(Requirements): Report every line in the listing below where the string "scene" shows up.

— START —

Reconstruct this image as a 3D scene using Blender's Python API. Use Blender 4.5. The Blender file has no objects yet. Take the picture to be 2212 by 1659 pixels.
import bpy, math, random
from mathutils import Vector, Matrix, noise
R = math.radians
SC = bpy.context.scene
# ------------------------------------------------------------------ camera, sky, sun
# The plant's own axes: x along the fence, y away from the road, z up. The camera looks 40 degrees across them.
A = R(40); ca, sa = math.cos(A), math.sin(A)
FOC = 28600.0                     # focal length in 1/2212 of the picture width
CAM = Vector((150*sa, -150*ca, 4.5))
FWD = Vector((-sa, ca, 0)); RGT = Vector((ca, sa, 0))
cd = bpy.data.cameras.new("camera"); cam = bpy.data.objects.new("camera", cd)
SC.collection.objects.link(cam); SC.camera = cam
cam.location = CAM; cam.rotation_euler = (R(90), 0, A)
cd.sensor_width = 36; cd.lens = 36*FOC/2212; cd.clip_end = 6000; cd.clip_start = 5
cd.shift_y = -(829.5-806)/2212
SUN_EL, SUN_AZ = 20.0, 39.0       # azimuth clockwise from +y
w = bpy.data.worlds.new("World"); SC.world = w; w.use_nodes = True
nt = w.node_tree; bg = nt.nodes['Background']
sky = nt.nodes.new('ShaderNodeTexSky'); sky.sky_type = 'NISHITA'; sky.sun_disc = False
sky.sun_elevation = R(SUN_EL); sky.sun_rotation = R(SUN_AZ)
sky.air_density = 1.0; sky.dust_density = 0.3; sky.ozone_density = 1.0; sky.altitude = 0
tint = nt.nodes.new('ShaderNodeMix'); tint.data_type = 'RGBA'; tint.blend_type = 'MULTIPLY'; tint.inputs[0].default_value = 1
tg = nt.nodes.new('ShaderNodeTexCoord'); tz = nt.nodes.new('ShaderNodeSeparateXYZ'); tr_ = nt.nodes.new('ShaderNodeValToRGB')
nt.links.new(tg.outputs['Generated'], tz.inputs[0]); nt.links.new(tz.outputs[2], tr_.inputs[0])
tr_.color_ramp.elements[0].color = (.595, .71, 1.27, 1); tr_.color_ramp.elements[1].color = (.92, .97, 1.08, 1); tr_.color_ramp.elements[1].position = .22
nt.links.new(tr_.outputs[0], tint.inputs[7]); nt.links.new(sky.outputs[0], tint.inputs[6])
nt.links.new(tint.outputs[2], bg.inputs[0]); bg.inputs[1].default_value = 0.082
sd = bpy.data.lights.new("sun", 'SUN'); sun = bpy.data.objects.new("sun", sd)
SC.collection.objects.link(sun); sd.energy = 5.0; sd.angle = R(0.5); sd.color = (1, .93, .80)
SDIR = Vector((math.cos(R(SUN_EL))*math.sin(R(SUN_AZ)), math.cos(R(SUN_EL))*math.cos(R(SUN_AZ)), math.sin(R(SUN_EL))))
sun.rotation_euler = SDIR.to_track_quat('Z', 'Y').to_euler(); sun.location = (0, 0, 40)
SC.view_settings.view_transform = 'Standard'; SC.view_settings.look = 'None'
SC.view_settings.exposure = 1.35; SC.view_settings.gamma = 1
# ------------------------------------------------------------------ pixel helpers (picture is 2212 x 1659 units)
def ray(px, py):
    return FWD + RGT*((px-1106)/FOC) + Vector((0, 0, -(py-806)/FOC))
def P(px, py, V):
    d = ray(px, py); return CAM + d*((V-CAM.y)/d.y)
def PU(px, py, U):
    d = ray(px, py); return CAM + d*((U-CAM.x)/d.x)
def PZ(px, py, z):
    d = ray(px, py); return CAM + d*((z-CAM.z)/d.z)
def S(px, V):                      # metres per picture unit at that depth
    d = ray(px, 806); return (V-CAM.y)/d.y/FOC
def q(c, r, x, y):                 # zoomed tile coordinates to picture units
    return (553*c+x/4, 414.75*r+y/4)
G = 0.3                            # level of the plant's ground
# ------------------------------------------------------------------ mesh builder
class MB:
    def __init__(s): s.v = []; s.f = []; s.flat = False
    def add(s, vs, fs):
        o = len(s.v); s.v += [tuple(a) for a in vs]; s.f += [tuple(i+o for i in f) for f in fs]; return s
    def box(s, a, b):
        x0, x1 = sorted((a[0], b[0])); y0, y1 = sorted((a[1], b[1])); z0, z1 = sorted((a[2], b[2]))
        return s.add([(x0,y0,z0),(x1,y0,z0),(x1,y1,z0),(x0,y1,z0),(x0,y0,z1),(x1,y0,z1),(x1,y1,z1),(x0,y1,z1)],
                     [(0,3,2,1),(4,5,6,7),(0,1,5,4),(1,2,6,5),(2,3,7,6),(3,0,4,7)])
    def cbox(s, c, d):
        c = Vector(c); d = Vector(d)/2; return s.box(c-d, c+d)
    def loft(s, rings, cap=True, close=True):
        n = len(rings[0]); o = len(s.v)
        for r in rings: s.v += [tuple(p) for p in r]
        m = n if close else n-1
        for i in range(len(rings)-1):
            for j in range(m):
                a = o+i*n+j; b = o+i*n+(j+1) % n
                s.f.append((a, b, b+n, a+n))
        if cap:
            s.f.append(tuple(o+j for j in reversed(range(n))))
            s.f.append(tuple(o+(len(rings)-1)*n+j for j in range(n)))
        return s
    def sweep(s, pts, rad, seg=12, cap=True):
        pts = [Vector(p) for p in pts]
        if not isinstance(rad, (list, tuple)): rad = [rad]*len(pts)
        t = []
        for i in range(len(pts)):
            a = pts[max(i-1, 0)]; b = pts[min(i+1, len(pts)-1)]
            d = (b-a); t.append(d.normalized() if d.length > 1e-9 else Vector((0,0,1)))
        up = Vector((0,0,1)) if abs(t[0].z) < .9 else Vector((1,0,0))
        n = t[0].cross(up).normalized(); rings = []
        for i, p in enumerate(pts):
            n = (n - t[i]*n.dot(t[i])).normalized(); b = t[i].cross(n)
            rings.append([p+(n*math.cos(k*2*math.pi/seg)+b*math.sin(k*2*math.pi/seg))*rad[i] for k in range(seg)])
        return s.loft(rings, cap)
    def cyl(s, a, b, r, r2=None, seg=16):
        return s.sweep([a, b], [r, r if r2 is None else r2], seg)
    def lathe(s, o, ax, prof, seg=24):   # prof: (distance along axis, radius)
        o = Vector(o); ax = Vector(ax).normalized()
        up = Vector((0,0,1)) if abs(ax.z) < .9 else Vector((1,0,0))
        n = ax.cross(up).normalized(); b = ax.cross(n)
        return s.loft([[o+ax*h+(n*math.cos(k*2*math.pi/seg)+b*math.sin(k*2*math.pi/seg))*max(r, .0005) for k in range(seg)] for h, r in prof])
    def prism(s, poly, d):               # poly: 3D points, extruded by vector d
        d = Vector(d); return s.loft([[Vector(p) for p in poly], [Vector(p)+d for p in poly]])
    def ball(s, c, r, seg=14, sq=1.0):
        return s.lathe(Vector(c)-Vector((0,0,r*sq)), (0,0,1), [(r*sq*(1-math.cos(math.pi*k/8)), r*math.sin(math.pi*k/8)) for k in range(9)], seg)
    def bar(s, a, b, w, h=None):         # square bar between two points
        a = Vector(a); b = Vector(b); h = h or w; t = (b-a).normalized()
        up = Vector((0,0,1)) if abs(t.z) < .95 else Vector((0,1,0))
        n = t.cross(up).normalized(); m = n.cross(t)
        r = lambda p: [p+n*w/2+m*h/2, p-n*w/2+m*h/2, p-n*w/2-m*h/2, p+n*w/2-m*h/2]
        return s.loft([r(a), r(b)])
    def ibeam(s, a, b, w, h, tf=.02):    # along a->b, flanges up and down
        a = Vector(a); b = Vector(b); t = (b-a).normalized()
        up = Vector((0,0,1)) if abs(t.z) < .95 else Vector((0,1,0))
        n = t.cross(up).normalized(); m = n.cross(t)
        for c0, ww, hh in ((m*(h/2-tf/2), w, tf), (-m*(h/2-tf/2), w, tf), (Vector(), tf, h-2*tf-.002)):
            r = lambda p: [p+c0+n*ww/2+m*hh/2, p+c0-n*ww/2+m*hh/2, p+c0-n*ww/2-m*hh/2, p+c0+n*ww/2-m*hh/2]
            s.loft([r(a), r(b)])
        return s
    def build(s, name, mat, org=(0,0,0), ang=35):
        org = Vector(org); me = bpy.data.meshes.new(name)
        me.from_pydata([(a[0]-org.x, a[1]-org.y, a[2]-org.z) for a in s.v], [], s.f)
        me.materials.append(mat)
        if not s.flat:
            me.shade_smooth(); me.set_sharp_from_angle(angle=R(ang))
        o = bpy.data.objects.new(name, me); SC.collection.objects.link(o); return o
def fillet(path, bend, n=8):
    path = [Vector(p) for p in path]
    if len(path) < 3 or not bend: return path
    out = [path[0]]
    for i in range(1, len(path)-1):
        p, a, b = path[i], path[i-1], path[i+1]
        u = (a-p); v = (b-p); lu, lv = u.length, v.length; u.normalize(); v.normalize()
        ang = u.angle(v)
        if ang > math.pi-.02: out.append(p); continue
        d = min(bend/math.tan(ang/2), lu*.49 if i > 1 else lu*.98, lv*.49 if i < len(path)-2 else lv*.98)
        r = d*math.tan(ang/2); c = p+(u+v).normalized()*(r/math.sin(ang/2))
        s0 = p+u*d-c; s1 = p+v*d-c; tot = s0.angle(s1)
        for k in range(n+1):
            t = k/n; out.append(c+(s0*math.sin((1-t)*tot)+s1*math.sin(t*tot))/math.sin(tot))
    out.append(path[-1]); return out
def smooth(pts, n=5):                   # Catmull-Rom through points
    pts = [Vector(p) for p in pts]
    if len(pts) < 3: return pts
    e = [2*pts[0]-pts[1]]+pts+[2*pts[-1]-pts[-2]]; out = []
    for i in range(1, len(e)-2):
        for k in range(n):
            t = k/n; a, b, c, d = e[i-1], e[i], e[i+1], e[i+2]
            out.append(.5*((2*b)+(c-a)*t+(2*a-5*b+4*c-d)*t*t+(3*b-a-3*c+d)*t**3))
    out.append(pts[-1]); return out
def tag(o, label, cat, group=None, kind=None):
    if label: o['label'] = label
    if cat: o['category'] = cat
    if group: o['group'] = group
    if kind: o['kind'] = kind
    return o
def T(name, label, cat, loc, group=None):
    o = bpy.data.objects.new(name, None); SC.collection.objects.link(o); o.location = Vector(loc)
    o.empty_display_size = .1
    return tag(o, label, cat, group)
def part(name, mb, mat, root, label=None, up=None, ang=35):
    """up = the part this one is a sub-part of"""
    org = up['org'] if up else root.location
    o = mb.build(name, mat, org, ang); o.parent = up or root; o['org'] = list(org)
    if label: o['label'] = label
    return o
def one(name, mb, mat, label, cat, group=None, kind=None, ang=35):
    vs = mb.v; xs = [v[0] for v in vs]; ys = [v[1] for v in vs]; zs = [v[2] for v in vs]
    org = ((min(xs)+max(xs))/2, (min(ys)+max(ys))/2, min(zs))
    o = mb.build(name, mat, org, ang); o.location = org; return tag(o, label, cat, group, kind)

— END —

(Output for this exercise):
Reconstruct this image as a 3D scene using Blender's Python API. Use Blender 4.5. The Blender file has no objects yet. Take the picture to be 2212 by 1659 pixels.
SC = bpy.context.scene